Federal Work-Study is a need-based award that more students should consider to help pay for college. Not every college or university who participates in Federal Student Aid programs offer Federal Work-Study, but the ones that do receive a limited amount of dollars to award students. Students and parents should keep the following in mind if they have an opportunity to accept an often-underutilized way to pay for college:

  • Due to the limited availability of work-study funds, students are encouraged to complete the FAFSA early, accept the award amount and work with the institution to secure a work-study position.
  • Work-study funds are received like a typical paycheck. The student works the hours at an approved work-study job site and is paid based on hours earned up to the designated financial aid award amount. These funds are not automatically applied to tuition or other college-related expenses but are meant to help with the costs of higher education.
  • The student will need to apply each year. A prior award of work-study does not guarantee future awards.
  • Federal Work-Study can reduce the need to accept loans as part of the financial aid award package.

The process of applying for a work-study job varies by the educational institution. Students should speak with a financial aid office representative at their chosen institution for details. Work-study employment jobs also provide valuable work experience.

What Are 529 Plans?

A 529 plan, aka “qualified tuition plan,” is a tax-advantaged account designed to help you prepare for the costs of higher education. Plans can be used to prepay educational expenses or to invest and save for qualified educational expenses. For tax year 2018, the maximum annual contribution amount is $15,000. These contributions grow tax-free. Distributions or withdrawals for qualified educational expenses are also tax-free.

Investors favor 529 plans since they can reduce the student’s dependence on loans. When eligible students accept the Federal Work-Study reward, the reliance on student loans is further reduced if not eliminated. Starting life after college with little to no loan debt can put your student at a distinct financial advantage as they begin life on their own.
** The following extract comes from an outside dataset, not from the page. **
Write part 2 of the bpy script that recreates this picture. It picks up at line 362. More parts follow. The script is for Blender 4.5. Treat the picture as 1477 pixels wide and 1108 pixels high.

The 3-Legged Stool of Financial Aid Awards, 529 Plans and Retirement Accounts

Financial aid award packages vary each year based on the information submitted in the FAFSA and the financial aid programs available at the college. If FAFSA data significantly changes each year, e.g., income, household size, etc. the award package is likely to do the same. Accepting grant, scholarship and work-study awards can help reduce a student’s reliance on loans. If a student is ineligible for such rewards, there will greater dependence on a 529 Plan to minimize potential student loan debt.

529 plans come with significant financial benefits for the account owner. Plan earnings are tax-exempt on your federal tax return. Individual states may offer additional benefits. With state income tax deductions and tax credits available to eligible account owners, it’s tempting to over-allocate to 529 Plans at the expense of your retirement investments. However, it’s essential to earmark funds for non-qualified accounts, i.e., investment accounts with no tax benefits, such as annuities, REITs (real estate investment trusts), stocks and bonds. These investments typically have no annual investment restrictions and can bolster your retirement financial portfolio.

While retirement savings accounts do not need to be reported on the FAFSA, they should be taken into consideration when aligning your plans to pay for college alongside your long-term financial goals. For example, if you’re eligible for a Roth IRA, it may make sense to contribute enough to the 529 plan to receive the appropriate local and state tax benefits while still funding your Roth IRA, instead of directing everything to the 529 plan. A Roth IRA contribution is not tax deductible, but since you contribute using after-tax dollars, you are not taxed on qualified withdrawals. Tax year 2019 has set contribution limits at $6,000 (or $7,000 if your age is 50 or older).

Simultaneously investing for your student’s future education and your retirement can be challenging. Balancing these two large financial commitments requires an examination of your education savings allocations, your student’s financial aid award package each year and your retirement contributions.